TASK INSTRUCTIONS:
Transcribe the stretch of entries below from the line with "Write the bpy script that would produce this render. Use" through the line with "def ray(x, y): return", exactly and with both ends included; leave out all other lines.

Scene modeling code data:
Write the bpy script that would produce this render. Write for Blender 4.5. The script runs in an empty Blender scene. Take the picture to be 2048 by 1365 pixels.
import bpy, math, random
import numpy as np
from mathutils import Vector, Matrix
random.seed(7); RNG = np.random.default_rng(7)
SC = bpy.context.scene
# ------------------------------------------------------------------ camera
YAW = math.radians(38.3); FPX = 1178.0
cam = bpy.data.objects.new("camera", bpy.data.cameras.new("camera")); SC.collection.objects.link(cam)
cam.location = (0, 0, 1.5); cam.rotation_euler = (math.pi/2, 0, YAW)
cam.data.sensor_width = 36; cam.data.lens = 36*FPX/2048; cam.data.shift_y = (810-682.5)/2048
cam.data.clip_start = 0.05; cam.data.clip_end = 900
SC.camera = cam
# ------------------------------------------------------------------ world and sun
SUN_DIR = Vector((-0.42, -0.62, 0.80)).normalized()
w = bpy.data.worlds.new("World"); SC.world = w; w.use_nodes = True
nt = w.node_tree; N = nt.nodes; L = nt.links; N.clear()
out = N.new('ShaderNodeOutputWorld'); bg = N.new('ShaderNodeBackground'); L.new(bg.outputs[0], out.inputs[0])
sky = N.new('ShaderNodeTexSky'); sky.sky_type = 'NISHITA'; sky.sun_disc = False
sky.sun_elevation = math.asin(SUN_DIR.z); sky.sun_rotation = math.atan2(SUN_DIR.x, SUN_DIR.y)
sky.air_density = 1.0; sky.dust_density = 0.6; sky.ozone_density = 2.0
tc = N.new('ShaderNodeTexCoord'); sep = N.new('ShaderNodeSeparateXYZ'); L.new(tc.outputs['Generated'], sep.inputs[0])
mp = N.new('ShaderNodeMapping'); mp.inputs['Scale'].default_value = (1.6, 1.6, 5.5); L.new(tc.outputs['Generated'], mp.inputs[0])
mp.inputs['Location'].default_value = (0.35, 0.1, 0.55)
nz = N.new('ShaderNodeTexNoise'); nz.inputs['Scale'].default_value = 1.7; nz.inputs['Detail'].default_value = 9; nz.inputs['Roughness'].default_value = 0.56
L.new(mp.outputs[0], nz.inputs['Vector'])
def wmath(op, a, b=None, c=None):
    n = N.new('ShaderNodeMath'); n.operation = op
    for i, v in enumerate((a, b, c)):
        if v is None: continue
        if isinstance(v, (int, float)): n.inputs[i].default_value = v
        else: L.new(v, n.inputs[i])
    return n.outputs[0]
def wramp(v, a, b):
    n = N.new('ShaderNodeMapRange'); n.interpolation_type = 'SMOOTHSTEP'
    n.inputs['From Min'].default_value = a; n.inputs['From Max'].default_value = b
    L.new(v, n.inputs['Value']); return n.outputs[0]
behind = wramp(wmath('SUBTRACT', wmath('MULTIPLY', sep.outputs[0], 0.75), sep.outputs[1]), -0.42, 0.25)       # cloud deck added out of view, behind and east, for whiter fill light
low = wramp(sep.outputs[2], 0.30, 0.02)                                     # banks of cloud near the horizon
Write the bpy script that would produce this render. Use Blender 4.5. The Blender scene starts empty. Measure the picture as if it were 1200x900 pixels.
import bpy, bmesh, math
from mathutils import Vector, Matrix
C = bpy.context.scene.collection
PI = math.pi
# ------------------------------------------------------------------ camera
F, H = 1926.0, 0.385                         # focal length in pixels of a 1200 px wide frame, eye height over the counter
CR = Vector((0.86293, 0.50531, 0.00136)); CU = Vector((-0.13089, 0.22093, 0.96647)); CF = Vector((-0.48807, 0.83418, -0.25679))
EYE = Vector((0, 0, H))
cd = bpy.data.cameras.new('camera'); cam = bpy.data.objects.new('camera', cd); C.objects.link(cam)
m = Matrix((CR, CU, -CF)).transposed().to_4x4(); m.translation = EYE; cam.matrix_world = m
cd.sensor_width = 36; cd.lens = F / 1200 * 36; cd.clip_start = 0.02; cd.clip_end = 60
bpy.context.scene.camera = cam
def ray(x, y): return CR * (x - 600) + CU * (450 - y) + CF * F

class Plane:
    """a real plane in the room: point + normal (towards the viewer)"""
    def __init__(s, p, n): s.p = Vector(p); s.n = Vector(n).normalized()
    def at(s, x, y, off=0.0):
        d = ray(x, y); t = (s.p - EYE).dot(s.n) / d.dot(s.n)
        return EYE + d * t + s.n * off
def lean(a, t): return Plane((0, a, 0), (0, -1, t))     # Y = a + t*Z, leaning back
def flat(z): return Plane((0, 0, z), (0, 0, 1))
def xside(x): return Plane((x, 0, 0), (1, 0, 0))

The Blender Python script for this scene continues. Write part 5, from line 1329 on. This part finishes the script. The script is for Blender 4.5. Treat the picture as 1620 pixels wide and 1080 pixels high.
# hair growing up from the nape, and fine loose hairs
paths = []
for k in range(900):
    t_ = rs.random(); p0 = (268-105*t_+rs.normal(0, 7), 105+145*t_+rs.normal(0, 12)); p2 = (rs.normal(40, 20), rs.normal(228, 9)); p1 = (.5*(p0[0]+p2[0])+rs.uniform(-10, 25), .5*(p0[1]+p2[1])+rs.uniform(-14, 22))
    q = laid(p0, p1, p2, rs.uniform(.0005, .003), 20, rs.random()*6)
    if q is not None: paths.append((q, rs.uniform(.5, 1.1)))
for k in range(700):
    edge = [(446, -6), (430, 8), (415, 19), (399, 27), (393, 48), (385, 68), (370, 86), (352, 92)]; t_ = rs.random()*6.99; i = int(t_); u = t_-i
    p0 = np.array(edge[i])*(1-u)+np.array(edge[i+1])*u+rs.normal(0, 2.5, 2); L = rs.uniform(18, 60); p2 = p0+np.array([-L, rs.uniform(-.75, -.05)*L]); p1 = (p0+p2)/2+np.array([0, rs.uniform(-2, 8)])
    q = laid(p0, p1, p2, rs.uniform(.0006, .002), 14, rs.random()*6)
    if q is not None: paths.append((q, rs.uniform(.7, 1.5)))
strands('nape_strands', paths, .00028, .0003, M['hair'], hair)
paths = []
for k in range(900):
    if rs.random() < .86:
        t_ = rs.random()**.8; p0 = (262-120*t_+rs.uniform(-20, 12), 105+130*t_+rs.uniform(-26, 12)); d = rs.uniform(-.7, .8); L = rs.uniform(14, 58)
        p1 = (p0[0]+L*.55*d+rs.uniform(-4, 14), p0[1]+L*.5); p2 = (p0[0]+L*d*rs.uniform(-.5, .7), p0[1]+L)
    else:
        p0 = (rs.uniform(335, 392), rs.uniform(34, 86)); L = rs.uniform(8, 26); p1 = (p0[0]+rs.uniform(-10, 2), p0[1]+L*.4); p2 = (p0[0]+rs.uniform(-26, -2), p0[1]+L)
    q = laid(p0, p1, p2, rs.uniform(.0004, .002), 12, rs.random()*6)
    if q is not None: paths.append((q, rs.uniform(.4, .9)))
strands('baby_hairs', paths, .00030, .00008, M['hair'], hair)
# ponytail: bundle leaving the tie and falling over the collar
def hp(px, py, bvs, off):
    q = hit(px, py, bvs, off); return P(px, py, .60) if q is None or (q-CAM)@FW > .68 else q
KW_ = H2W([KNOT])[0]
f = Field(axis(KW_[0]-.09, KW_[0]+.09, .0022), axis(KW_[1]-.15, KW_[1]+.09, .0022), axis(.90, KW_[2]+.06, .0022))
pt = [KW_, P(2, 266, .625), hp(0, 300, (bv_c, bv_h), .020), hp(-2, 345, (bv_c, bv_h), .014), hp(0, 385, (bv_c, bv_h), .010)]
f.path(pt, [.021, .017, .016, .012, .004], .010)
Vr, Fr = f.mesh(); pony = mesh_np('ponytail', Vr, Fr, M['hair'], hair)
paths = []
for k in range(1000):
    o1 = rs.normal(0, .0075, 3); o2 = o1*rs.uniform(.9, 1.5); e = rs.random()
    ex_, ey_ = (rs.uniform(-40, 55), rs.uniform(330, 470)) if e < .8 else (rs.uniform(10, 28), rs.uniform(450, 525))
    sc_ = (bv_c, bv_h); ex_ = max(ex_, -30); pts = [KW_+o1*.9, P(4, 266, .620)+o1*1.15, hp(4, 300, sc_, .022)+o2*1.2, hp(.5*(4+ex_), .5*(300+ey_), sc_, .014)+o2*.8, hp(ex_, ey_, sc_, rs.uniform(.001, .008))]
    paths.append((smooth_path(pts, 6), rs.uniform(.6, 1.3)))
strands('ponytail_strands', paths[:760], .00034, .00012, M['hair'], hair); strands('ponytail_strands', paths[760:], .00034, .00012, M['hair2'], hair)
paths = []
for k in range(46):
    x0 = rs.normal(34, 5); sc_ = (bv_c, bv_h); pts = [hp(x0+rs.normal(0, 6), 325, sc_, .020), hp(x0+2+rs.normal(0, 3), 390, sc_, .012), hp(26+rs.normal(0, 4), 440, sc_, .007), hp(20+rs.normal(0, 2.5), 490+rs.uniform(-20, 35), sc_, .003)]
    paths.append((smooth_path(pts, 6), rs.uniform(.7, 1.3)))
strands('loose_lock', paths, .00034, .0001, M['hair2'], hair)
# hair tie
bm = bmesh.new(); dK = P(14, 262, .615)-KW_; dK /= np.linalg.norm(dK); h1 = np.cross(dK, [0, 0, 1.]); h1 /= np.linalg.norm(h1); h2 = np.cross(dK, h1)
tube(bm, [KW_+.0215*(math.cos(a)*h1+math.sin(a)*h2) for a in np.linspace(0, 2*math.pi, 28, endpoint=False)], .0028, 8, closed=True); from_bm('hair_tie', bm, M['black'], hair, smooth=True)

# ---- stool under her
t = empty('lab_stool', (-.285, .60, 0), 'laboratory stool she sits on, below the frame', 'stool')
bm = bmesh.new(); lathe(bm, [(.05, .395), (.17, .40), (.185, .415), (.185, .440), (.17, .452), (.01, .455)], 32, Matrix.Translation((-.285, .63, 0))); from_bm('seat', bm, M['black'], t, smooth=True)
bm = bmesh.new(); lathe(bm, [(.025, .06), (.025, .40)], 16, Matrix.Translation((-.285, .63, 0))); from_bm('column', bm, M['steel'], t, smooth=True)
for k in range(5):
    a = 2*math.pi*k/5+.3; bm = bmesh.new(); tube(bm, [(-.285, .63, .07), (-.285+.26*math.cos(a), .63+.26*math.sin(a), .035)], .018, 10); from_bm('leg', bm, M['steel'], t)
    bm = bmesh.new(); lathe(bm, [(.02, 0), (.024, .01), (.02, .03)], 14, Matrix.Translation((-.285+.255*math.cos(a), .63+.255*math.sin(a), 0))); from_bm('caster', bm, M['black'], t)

FINAL RESULT:
Write the bpy script that would produce this render. Use Blender 4.5. The Blender scene starts empty. Measure the picture as if it were 1200x900 pixels.
import bpy, bmesh, math
from mathutils import Vector, Matrix
C = bpy.context.scene.collection
PI = math.pi
# ------------------------------------------------------------------ camera
F, H = 1926.0, 0.385                         # focal length in pixels of a 1200 px wide frame, eye height over the counter
CR = Vector((0.86293, 0.50531, 0.00136)); CU = Vector((-0.13089, 0.22093, 0.96647)); CF = Vector((-0.48807, 0.83418, -0.25679))
EYE = Vector((0, 0, H))
cd = bpy.data.cameras.new('camera'); cam = bpy.data.objects.new('camera', cd); C.objects.link(cam)
m = Matrix((CR, CU, -CF)).transposed().to_4x4(); m.translation = EYE; cam.matrix_world = m
cd.sensor_width = 36; cd.lens = F / 1200 * 36; cd.clip_start = 0.02; cd.clip_end = 60
bpy.context.scene.camera = cam
def ray(x, y): return CR * (x - 600) + CU * (450 - y) + CF * F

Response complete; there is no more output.